Even if Dorfladen is not ambigous, it could be disturbing (and at first reading be understood as some obscure compound of -fladen.
Yep - I agree with your perception. But the point was not {that use of ligatures vs not using them is for disambiguation} but instead {that only ambiguous compounding needs human intervention, whereas other compounding can (always?) be dealt with by the computer if a list of words to build them out of is available}. Any list containing "Dorf" and "Laden" can easily be used to avoid ligating these components. Perhaps this is what was meant, but I'm clarifying just in case.
Once I read a text, it used ligature (inappropriately) in the word Auflage 'obligation', which is compounded from the prefix auf- 'upon' -lage , a nominal derivative of 'to lay'. Anyway, it's one word with its own meaning.

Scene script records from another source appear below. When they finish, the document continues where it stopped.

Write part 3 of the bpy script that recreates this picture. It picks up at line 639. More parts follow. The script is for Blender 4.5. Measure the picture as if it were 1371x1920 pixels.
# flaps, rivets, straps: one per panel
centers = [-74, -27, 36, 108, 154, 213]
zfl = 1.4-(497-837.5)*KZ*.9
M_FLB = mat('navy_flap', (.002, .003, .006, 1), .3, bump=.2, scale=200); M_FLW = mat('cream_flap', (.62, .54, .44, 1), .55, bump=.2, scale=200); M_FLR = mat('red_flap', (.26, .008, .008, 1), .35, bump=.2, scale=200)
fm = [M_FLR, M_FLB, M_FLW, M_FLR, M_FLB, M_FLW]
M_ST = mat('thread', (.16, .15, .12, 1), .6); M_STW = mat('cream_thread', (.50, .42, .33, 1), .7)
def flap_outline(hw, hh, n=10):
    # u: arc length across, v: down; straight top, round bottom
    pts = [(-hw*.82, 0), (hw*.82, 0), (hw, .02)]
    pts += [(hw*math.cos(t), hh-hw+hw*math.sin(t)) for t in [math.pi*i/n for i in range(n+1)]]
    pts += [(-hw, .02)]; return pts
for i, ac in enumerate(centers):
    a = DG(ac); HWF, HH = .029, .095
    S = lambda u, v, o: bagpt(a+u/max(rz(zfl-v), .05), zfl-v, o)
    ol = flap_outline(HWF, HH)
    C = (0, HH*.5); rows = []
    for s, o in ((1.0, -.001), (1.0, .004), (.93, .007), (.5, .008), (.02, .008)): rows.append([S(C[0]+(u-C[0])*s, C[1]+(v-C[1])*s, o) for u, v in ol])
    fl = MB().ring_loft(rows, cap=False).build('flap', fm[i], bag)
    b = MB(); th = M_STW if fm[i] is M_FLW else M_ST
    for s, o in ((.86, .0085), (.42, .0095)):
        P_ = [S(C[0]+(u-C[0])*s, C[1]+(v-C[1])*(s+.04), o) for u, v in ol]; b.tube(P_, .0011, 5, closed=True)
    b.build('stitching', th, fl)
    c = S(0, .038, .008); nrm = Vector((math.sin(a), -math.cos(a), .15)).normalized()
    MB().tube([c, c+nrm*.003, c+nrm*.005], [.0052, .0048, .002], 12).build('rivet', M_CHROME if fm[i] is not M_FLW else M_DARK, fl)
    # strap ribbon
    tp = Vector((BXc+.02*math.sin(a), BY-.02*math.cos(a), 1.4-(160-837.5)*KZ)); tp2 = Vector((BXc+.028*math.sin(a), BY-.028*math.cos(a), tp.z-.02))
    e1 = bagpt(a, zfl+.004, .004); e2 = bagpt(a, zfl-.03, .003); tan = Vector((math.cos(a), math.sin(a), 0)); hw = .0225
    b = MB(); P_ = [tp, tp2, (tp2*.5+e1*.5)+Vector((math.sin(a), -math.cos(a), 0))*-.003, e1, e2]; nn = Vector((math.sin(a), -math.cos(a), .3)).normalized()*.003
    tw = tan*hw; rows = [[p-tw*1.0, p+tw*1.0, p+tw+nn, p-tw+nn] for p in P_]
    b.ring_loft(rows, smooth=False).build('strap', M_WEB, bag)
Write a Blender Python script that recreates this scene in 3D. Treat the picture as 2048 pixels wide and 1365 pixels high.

Because of that stupid ligature I read it twice as [ofla:ʒ], thinking it would be a yet-unknown French loanword, before finally realising it was simply Auflage.
You have a good eye, and I've had similar experiences. Interestingly your observation can be used as evidence that even well-lexicalized word[ usage]s can benefit from not being ligated at certain morpheme boundaries. Thankfully, lists are sufficient to address cases like "Auflage" as well. I'm saying it this way because I simply don't know whether there would be a similar effect if German didn't have French loanwords.
So we could be getting into the realm of AI-hard aesthetic judgments: Some cases that "should" ("Stickstoffflasche") don't actually depend on ligation, whereas others matter for other psycholinguistic reasons. Ideally publishers caring enough about ligatures have copyeditors/proofreaders paying attention to this.